→ Prompt
Set down word for word each line from the start of the listing through the line that contains "from mathutils import Vector, Matrix", both included.

→ Data extract
——

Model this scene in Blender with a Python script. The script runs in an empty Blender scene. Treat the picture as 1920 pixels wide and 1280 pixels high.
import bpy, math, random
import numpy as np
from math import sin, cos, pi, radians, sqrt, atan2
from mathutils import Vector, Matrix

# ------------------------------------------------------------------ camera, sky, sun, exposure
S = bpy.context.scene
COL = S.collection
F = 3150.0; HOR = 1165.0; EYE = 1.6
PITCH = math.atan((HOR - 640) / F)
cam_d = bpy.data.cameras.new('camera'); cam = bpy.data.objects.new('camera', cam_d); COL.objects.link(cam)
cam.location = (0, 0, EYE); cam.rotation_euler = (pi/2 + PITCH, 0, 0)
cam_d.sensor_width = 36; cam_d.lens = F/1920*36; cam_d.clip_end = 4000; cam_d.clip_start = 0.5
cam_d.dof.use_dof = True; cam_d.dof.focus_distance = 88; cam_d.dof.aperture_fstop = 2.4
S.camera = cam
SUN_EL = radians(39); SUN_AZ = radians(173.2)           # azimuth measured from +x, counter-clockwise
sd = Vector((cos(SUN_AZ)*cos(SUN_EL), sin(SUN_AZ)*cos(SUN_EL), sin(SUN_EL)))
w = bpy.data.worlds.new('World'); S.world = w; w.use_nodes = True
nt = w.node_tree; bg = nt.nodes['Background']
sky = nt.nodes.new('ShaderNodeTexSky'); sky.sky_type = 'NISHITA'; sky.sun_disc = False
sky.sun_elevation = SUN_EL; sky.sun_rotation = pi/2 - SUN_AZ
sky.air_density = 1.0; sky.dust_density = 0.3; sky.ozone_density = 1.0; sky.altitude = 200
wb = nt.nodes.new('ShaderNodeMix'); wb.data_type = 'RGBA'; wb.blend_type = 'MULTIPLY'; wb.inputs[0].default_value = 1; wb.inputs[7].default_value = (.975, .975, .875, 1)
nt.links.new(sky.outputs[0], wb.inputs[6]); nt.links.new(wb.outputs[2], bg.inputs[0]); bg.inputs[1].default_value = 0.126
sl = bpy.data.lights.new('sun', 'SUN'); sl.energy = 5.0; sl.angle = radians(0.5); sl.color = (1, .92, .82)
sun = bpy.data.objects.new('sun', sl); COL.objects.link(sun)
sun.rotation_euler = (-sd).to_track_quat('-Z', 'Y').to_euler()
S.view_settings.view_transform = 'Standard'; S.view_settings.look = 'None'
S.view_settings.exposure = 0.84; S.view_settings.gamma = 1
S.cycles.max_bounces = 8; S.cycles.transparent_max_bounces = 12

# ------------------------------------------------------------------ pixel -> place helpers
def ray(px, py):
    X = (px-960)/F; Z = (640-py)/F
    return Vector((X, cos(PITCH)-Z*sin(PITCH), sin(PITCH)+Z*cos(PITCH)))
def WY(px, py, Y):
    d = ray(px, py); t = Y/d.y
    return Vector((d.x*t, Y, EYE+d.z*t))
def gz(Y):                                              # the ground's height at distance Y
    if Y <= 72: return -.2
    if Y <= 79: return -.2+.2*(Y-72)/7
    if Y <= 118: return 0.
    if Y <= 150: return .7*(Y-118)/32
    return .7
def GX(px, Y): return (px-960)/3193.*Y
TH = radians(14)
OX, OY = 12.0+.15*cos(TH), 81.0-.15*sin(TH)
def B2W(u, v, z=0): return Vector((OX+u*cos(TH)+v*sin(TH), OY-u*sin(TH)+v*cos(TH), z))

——

→ Task answer
Model this scene in Blender with a Python script. The script runs in an empty Blender scene. Treat the picture as 1920 pixels wide and 1280 pixels high.
import bpy, math, random
import numpy as np
from math import sin, cos, pi, radians, sqrt, atan2
from mathutils import Vector, Matrix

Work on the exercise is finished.